On The Souls of Black Folk
Michael FowlerShare
The Souls of Black Folk may be the most important American book of its century, and it is also one of the most beautiful. Published in 1903, W. E. B. Du Bois's collection of essays is part sociology, part history, part memoir, part something closer to music, and it gave American thought a set of ideas and images that have never left it. To read it is to encounter a mind of extraordinary range insisting, at the dawn of the twentieth century, that the question of race was the question the country could not avoid.
Du Bois's most famous and most enduring idea is double consciousness, the peculiar experience, as he described it, of always seeing oneself through the eyes of others, of measuring one's soul by the tape of a world that looks on in contempt and pity. The Black American, he wrote, is born with a veil, gifted with second sight in this American world, a world that yields him no true self-consciousness but lets him see himself only through the revelation of the other world. He named the strain of being both American and Black in a country that treated the two as a contradiction, two souls, two warring ideals in one dark body, and the longing to be both without being cursed for either.
The phrase has traveled far beyond its origin because it named something real and durable about identity under conditions of contempt, the doubled awareness of those who must constantly see themselves as the dominant culture sees them. It is one of the genuinely original contributions of American thought, and it came from this book.
The Souls of Black Folk also contains Du Bois's careful, respectful, and firm break with Booker T. Washington, whose accommodationist program, also on these shelves in Up From Slavery, urged Black Americans to focus on vocational self-improvement and economic progress while accepting, for the time, political and social subordination. Du Bois argued that this bargain conceded too much, that without the vote, without higher education, without insistence on full civil and political rights, economic progress alone would leave Black Americans permanently subordinate. He called instead for the cultivation of what he termed the Talented Tenth and for an uncompromising demand for full citizenship.
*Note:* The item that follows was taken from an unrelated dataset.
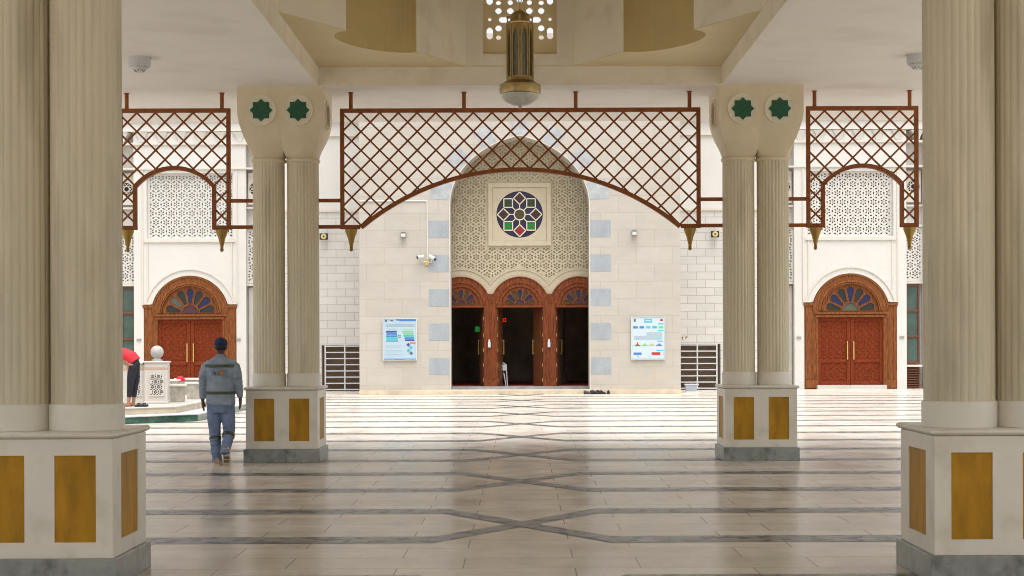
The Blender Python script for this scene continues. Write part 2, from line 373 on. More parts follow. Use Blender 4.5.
# octagonal opening in the coffer: corner soffits with round niches
cy=(CY0+CY1)/2
def narc(mx,my,r,a0,sg,t,d=0):
    th=pi*t; v=a0+sg*pi/2; q=.56
    return (mx+(r-d)*cos(th)*cos(a0)+(r*q-d)*sin(th)*cos(v), my+(r-d)*cos(th)*sin(a0)+(r*q-d)*sin(th)*sin(v))
def quarter(sx,sy):
    # from back wall towards side wall
    A=(.73*sx, cy+sy*(CY1-cy-.012)); B=(1.33*sx, cy+sy*(21.33-cy)); D=(2.08*sx, cy+sy*(19.85-cy)); E=((CX-.012)*sx, cy+sy*(18.72-cy))
    mx,my=(B[0]+D[0])/2,(B[1]+D[1])/2; r=math.hypot(B[0]-D[0],B[1]-D[1])/2
    a0=math.atan2(B[1]-my,B[0]-mx); 
    # outward side (towards the corner)
    best=None
    for sg in (1,-1):
        am=a0+sg*pi/2; px,py=mx+r*cos(am),my+r*sin(am)
        d=abs(px)*1+abs(py-cy)
        if best is None or d>best[0]: best=(d,sg)
    sg=best[1]
    return A,B,[narc(mx,my,r,a0,sg,i/20) for i in range(1,20)],D,E,(mx,my,r,a0,sg)
loop=[]
for sx,sy,rev in ((1,1,False),(1,-1,True),(-1,-1,False),(-1,1,True)):
    A,B,a,D,E,_=quarter(sx,sy); seg=[A,B]+a+[D,E]
    loop+= seg[::-1] if rev else seg
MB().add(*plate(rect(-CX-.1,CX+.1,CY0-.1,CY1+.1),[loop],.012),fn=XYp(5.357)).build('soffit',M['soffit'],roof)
drum=MB()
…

That disagreement defined a generation of argument about strategy, and reading the two books together, Du Bois and Washington, is the best way to understand the stakes. Du Bois belongs in a library of the republic because he insisted, more eloquently than anyone of his time, that the promise of American democracy was unfinished as long as it excluded the people this book speaks for, and because he wrote that insistence into prose of lasting power.
The full text is public domain and freely available. Read the opening essay for the idea of double consciousness and the meaning of the veil, and the chapter on Washington for the great strategic debate, then let the rest, including the extraordinary writing on the sorrow songs, carry you.